» **EXERCISE OBJECTIVE**
Write each line of the material exactly as given, from the top through the line that contains "SC.view_settings.exposure = 0.48", and omit all pictures.

+++

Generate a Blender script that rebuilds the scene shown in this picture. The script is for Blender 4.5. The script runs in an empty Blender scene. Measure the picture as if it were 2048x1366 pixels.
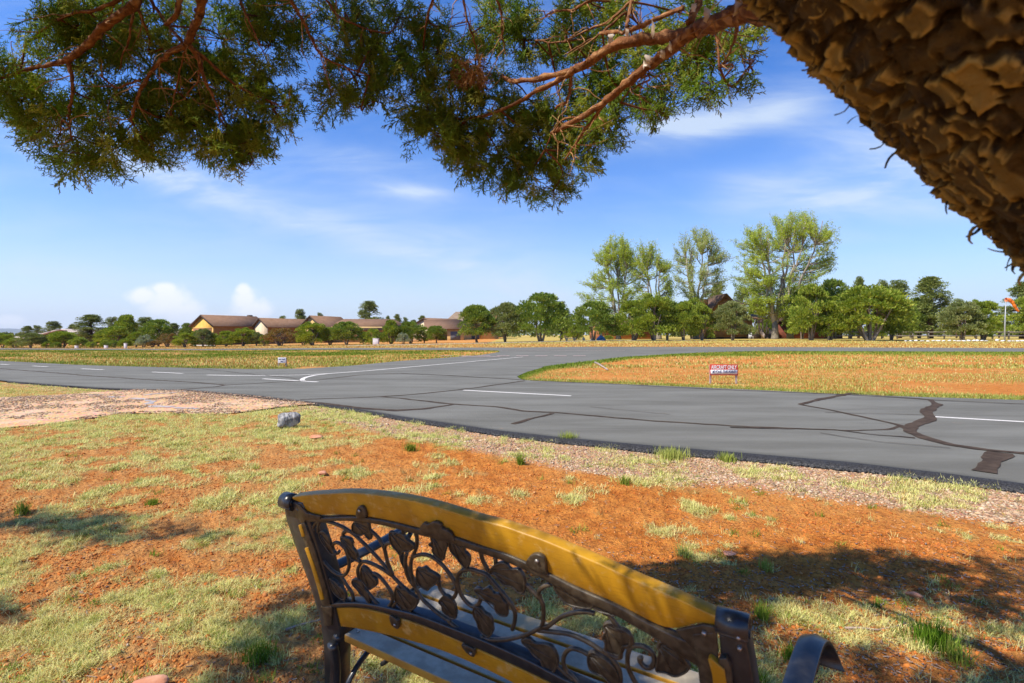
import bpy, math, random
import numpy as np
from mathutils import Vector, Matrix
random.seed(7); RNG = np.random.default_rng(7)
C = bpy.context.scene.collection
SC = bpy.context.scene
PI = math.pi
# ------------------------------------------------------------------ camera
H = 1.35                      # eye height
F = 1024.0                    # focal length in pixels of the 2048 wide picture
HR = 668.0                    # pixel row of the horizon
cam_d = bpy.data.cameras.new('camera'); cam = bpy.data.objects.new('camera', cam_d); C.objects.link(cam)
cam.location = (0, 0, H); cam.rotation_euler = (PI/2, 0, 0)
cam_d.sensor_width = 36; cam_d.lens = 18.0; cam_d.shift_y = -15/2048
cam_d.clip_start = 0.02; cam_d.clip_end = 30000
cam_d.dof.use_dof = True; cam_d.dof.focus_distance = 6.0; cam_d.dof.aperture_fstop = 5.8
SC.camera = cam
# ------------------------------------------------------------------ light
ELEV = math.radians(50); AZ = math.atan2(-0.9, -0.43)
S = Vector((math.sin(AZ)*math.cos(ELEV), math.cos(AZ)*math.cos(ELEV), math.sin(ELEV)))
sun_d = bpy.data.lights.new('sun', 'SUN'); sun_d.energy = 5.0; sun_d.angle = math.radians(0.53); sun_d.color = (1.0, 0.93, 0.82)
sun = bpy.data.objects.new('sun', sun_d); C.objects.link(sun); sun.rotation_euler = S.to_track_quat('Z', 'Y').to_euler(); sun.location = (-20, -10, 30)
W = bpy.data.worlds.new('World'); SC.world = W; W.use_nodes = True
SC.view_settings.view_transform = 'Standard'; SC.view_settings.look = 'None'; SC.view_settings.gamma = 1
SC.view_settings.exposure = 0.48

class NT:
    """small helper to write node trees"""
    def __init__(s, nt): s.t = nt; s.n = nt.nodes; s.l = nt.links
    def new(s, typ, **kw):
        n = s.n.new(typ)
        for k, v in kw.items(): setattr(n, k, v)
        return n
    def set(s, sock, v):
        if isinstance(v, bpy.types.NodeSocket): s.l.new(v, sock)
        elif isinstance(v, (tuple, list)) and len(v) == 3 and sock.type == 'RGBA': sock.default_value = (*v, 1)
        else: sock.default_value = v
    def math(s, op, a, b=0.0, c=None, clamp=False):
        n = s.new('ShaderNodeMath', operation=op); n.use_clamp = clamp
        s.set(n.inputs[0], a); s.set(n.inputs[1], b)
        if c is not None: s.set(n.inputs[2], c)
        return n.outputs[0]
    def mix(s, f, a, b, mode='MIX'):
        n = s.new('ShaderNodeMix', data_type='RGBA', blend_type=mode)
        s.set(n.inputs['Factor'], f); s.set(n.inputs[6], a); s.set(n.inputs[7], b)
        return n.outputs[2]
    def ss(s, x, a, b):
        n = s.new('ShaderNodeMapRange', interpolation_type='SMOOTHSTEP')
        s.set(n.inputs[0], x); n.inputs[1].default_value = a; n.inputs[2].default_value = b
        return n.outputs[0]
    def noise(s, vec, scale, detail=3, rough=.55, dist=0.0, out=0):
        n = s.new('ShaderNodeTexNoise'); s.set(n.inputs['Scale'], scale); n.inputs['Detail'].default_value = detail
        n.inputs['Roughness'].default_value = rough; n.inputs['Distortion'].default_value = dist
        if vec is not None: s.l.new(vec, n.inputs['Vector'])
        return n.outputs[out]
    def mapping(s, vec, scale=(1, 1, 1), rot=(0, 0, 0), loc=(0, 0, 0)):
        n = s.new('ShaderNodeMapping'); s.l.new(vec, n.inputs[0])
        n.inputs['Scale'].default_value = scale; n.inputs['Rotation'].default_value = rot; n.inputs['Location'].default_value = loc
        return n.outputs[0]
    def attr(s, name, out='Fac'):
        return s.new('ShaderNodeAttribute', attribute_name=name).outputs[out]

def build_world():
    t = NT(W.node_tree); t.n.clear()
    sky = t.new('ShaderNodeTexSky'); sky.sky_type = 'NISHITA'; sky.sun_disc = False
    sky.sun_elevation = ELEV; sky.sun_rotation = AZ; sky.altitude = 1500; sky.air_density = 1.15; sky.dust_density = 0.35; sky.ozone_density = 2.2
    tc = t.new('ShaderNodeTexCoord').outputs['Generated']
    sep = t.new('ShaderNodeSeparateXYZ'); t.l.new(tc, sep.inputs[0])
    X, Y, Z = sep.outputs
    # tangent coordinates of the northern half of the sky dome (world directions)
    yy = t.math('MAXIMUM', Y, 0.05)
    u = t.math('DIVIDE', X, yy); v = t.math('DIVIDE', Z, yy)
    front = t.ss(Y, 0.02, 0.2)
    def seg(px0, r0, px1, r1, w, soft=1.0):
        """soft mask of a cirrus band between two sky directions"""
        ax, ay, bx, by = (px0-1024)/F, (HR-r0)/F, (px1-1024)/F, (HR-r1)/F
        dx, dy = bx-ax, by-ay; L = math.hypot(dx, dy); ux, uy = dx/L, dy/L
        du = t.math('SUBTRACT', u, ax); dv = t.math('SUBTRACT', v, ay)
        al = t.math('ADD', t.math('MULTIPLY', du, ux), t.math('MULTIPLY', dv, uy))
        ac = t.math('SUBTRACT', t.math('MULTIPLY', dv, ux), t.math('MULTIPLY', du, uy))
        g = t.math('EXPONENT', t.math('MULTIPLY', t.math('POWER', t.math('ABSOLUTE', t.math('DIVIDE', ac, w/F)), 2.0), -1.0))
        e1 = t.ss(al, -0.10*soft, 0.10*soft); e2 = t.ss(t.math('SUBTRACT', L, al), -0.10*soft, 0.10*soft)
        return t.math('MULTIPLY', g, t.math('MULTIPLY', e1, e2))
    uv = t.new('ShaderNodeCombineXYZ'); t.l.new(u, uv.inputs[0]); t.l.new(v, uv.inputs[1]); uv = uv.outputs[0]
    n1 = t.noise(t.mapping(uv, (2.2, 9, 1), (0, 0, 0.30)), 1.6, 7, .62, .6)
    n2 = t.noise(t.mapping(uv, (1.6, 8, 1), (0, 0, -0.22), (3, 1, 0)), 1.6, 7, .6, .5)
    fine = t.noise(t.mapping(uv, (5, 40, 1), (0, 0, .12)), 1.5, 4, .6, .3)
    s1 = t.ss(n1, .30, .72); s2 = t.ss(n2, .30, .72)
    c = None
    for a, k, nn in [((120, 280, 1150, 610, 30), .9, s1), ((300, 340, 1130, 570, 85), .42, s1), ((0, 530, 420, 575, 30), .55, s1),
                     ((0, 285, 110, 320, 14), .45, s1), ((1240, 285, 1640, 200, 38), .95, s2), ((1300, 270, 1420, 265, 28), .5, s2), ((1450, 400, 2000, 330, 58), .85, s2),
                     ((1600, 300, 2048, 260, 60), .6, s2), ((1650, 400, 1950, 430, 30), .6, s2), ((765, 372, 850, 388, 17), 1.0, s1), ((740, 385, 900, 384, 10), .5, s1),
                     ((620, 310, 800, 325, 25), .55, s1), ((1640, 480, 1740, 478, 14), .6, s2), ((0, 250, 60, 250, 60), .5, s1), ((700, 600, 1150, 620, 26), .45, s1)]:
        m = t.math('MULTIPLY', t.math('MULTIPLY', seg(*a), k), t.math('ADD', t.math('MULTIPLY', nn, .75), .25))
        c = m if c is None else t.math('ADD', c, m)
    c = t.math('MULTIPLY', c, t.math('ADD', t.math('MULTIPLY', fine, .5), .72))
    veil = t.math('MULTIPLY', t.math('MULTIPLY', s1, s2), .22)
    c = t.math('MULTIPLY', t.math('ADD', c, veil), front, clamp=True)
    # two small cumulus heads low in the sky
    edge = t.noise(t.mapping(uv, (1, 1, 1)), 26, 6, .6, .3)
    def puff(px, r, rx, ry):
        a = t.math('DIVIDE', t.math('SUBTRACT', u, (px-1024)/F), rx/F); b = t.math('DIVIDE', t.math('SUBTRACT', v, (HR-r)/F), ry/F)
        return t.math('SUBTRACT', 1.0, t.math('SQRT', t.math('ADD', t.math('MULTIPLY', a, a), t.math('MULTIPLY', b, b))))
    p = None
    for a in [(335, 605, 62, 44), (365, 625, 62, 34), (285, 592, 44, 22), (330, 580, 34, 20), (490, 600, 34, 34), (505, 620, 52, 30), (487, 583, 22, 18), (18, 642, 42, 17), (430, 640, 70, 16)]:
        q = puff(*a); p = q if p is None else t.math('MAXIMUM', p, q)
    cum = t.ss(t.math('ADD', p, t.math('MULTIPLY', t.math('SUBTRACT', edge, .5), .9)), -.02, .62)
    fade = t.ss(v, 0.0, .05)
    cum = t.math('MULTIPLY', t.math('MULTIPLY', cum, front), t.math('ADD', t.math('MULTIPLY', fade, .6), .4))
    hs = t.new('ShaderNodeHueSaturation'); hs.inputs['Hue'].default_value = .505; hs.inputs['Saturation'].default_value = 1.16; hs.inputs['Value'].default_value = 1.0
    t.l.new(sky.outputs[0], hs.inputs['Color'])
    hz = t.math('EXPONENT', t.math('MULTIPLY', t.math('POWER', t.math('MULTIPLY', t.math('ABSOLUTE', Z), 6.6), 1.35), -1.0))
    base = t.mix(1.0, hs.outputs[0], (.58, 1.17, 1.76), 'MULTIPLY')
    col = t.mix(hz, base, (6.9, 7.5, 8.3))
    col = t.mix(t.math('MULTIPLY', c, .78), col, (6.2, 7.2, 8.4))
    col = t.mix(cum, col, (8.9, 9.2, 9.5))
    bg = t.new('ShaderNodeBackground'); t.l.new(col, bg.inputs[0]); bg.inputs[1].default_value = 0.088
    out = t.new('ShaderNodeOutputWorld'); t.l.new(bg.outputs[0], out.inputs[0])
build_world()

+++

» **RIGHT ANSWER**
Generate a Blender script that rebuilds the scene shown in this picture. The script is for Blender 4.5. The script runs in an empty Blender scene. Measure the picture as if it were 2048x1366 pixels.
import bpy, math, random
import numpy as np
from mathutils import Vector, Matrix
random.seed(7); RNG = np.random.default_rng(7)
C = bpy.context.scene.collection
SC = bpy.context.scene
PI = math.pi
# ------------------------------------------------------------------ camera
H = 1.35                      # eye height
F = 1024.0                    # focal length in pixels of the 2048 wide picture
HR = 668.0                    # pixel row of the horizon
cam_d = bpy.data.cameras.new('camera'); cam = bpy.data.objects.new('camera', cam_d); C.objects.link(cam)
cam.location = (0, 0, H); cam.rotation_euler = (PI/2, 0, 0)
cam_d.sensor_width = 36; cam_d.lens = 18.0; cam_d.shift_y = -15/2048
cam_d.clip_start = 0.02; cam_d.clip_end = 30000
cam_d.dof.use_dof = True; cam_d.dof.focus_distance = 6.0; cam_d.dof.aperture_fstop = 5.8
SC.camera = cam
# ------------------------------------------------------------------ light
ELEV = math.radians(50); AZ = math.atan2(-0.9, -0.43)
S = Vector((math.sin(AZ)*math.cos(ELEV), math.cos(AZ)*math.cos(ELEV), math.sin(ELEV)))
sun_d = bpy.data.lights.new('sun', 'SUN'); sun_d.energy = 5.0; sun_d.angle = math.radians(0.53); sun_d.color = (1.0, 0.93, 0.82)
sun = bpy.data.objects.new('sun', sun_d); C.objects.link(sun); sun.rotation_euler = S.to_track_quat('Z', 'Y').to_euler(); sun.location = (-20, -10, 30)
W = bpy.data.worlds.new('World'); SC.world = W; W.use_nodes = True
SC.view_settings.view_transform = 'Standard'; SC.view_settings.look = 'None'; SC.view_settings.gamma = 1
SC.view_settings.exposure = 0.48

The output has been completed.